You’ll need to observe your yard during different times of the day in order to find out where the sunlight is in the morning, afternoon and evening. Jot down some quick notes throughout the day, then compile them into your sun map once you’ve observed everything. Shade usually moves with the sun, so shade underneath a tree will move around in a circle during the day. If you want to get very detailed on your map you can create dotted outlines marking where the shade is in the morning, afternoon and evening. 

A Picture Is Worth Thousand Words

If a sun map isn’t enough for you, then consider taking snapshots of your garden throughout the day. You could print them off and label them with the time of day, keeping a visual record of what is going on in your garden. 

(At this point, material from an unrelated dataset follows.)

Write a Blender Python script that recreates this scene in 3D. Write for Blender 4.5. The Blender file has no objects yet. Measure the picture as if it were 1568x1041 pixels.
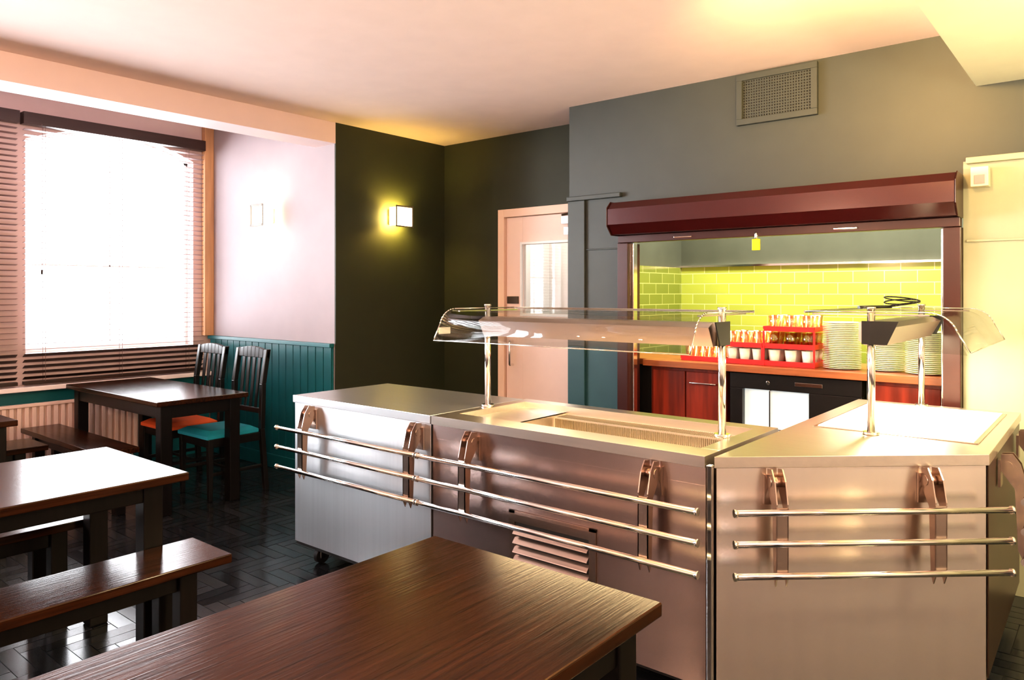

Don’t forget to bring your map into the nursery when you go shopping, so you can quickly reference which plants will work in the right garden! You can always take a snapshot of it and carry it around on your phone, just in case you end up at the garden centre unexpectedly.

Tips: Choose a day that is sunny to make your map, not an overcast day. Otherwise it may be hard to tell where the shade is! Another idea is to set an alarm for different times of the day in order to remind you to observe what is going on in your yard. 

So Many Options

Need some ideas for a shady patio? We’ve got lots of ideas, like this colourful shade planter that Jason whips up in our DIY video. Watch him work, then make your own!

If you’re stuck on which plants to use in your full sun or full shade areas, look no further! We’ve got you covered with our two helpful blog posts. Extreme Sun Loving Perennials gives you a huge variety of hardy plants that will enjoy a full day’s sun. Then we discuss all the beautiful options for shade including blooms, berries and foliage in Perennials for Shady Spots in Your Garden

Keep updating it whenever you add a structure, tree or permanent plant that is big enough to cast shade. Remember to keep your map in a safe space for next year’s spring planting!